In the records below, begin at the line containing "Write a Blender" and end at the line containing "Matrix.Rotation(R(-2.785), 4, 'Z'))"; quote every line in that span exactly, including both boundary lines, and no others.

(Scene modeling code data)

————————

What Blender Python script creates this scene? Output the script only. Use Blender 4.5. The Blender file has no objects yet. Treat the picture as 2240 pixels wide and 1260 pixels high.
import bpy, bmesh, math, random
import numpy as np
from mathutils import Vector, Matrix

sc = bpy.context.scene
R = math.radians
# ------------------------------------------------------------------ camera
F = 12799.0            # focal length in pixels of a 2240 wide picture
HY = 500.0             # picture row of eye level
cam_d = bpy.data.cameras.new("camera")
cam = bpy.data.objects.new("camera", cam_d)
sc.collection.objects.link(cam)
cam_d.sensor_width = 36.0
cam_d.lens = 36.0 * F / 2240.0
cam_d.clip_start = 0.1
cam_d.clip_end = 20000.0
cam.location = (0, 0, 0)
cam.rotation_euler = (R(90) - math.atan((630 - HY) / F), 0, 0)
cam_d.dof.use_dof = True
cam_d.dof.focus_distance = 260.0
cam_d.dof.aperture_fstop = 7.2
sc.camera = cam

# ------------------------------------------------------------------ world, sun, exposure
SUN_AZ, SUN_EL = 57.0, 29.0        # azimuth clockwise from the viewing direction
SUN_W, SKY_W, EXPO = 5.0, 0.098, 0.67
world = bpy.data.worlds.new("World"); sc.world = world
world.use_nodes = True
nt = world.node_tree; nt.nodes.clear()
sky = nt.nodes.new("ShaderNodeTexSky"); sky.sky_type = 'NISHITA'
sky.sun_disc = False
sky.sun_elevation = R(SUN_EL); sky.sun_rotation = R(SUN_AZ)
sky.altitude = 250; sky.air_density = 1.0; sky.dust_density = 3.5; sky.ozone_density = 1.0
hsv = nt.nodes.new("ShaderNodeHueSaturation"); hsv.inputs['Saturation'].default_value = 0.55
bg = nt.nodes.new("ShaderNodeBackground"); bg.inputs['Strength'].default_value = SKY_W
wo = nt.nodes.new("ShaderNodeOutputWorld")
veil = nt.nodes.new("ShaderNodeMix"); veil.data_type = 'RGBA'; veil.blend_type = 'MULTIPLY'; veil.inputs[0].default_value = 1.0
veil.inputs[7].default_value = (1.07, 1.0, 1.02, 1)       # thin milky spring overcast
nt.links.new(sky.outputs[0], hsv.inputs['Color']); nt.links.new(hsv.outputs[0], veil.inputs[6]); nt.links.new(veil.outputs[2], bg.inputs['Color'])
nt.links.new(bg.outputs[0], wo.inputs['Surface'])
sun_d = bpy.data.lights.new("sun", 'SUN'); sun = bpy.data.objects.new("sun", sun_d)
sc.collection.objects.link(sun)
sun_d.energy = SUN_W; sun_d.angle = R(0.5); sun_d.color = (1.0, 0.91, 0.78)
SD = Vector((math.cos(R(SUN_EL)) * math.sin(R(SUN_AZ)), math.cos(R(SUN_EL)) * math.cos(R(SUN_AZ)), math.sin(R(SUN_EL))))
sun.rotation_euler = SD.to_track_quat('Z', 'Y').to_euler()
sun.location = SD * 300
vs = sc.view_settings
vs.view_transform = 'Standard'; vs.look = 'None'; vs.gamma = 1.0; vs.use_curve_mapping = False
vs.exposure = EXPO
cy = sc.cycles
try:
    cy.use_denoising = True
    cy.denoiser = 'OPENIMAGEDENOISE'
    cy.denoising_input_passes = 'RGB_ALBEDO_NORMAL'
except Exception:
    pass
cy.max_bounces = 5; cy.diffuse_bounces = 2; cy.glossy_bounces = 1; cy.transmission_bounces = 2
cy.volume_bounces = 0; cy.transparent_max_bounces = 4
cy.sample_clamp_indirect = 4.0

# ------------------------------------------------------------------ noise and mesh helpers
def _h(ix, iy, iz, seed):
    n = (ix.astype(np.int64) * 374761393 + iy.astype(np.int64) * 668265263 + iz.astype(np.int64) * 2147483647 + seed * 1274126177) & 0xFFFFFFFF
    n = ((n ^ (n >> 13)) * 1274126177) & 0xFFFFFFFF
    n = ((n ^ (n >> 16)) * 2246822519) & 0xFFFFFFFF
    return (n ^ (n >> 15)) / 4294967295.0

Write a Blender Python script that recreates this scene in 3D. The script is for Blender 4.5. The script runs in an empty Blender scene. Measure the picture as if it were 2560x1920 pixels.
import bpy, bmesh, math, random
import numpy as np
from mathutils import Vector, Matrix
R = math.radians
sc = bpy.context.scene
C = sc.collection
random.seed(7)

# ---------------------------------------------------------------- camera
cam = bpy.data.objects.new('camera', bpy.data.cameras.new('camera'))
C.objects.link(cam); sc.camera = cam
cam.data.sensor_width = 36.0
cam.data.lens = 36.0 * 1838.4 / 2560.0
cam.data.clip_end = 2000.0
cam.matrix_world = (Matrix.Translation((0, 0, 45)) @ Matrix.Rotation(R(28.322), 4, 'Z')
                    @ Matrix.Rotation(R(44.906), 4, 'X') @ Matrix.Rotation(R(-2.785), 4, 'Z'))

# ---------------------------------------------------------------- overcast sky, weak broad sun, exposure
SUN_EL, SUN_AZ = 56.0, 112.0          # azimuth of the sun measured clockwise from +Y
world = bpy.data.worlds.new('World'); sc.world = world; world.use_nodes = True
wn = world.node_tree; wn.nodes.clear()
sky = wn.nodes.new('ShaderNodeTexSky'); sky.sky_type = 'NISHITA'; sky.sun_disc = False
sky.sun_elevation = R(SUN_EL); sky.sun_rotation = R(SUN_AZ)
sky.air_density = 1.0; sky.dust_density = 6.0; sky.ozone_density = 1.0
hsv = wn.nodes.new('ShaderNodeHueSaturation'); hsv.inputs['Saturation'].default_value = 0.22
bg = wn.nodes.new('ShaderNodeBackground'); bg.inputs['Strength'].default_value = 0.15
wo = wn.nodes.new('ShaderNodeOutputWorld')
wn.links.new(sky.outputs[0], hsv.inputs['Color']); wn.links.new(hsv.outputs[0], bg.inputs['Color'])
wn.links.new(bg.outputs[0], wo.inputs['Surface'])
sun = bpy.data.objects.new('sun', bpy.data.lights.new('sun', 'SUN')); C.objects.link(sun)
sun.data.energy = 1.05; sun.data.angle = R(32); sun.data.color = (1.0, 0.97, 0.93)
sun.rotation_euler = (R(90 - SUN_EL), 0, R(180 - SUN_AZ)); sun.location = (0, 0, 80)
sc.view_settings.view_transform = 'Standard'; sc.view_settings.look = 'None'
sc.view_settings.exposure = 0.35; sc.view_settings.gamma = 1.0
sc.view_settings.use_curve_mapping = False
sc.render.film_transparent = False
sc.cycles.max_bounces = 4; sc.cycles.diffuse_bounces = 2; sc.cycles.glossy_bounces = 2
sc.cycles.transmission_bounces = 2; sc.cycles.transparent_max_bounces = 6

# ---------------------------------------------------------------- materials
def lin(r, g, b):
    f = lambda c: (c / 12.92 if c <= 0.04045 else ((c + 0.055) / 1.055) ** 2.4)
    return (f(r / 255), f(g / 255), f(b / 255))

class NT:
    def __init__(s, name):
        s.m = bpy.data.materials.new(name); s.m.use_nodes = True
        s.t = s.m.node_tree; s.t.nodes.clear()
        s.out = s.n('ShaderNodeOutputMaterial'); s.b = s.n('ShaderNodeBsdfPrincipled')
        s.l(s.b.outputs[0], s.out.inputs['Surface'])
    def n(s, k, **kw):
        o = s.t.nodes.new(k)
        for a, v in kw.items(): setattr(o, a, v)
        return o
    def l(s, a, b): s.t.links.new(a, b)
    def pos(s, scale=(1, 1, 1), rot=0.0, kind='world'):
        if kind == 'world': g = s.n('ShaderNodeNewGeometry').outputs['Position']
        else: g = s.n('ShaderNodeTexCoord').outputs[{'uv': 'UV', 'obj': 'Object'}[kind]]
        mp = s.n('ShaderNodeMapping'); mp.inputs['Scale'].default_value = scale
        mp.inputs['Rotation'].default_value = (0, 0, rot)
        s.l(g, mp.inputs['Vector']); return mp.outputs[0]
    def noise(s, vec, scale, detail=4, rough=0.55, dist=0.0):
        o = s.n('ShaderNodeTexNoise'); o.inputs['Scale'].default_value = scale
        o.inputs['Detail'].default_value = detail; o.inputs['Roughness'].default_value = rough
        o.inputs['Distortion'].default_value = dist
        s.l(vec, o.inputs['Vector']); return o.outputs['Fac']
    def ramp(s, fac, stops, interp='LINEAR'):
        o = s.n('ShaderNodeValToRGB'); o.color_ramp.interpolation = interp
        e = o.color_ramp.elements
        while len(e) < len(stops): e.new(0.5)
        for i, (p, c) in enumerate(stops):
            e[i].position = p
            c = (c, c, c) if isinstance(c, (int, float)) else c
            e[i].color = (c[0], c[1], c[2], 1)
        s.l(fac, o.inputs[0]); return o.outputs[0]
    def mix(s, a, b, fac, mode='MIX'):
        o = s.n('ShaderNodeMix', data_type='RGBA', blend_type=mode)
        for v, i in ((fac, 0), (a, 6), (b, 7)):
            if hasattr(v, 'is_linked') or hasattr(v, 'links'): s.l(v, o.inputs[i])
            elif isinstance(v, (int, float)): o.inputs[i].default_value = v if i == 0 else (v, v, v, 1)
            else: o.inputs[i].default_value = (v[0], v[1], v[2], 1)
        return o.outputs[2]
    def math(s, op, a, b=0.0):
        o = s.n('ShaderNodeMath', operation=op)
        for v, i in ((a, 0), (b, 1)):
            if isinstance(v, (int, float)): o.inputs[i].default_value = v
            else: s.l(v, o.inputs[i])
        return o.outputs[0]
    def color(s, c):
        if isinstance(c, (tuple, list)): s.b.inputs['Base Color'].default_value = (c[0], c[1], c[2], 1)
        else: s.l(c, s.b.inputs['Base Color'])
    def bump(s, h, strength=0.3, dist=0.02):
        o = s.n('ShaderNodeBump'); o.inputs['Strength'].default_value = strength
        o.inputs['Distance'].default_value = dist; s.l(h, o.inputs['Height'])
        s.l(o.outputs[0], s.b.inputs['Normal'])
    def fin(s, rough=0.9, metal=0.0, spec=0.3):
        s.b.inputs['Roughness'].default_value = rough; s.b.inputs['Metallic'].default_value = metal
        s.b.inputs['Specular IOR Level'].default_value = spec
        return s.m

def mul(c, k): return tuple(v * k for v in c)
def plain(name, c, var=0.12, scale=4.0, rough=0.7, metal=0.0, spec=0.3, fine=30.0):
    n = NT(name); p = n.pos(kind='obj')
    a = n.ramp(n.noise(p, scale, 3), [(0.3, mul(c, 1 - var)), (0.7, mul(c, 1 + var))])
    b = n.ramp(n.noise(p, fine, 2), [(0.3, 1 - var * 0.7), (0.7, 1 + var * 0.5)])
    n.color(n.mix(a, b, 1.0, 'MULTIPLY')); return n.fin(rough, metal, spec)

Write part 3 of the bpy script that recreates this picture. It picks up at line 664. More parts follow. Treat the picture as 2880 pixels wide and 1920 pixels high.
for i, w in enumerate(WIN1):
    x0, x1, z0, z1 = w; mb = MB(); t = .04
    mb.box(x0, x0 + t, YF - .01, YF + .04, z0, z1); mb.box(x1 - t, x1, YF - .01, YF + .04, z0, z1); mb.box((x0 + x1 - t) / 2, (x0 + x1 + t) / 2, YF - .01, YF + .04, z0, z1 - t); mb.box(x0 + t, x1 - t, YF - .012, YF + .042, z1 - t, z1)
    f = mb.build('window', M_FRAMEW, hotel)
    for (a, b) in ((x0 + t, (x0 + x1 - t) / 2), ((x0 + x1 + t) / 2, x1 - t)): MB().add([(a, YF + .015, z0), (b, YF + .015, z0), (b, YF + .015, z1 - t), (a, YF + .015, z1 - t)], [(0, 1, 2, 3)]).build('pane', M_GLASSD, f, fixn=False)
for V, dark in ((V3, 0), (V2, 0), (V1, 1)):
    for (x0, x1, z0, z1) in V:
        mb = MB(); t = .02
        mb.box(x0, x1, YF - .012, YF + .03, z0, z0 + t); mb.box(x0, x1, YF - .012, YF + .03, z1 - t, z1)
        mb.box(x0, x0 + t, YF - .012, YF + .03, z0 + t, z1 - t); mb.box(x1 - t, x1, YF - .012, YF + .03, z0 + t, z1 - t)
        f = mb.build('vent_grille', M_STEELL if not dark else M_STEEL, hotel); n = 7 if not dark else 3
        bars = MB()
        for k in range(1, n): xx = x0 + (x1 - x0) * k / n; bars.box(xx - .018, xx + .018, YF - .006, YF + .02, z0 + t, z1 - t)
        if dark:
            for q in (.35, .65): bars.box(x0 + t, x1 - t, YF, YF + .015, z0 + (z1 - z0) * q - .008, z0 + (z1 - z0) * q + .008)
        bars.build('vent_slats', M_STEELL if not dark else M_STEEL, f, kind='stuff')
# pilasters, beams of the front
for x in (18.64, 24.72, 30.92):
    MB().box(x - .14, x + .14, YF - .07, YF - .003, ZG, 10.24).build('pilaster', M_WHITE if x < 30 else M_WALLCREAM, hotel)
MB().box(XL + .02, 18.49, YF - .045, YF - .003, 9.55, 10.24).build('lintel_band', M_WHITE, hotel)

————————

**In response**
Write a Blender Python script that recreates this scene in 3D. The script is for Blender 4.5. The script runs in an empty Blender scene. Measure the picture as if it were 2560x1920 pixels.
import bpy, bmesh, math, random
import numpy as np
from mathutils import Vector, Matrix
R = math.radians
sc = bpy.context.scene
C = sc.collection
random.seed(7)

# ---------------------------------------------------------------- camera
cam = bpy.data.objects.new('camera', bpy.data.cameras.new('camera'))
C.objects.link(cam); sc.camera = cam
cam.data.sensor_width = 36.0
cam.data.lens = 36.0 * 1838.4 / 2560.0
cam.data.clip_end = 2000.0
cam.matrix_world = (Matrix.Translation((0, 0, 45)) @ Matrix.Rotation(R(28.322), 4, 'Z')
                    @ Matrix.Rotation(R(44.906), 4, 'X') @ Matrix.Rotation(R(-2.785), 4, 'Z'))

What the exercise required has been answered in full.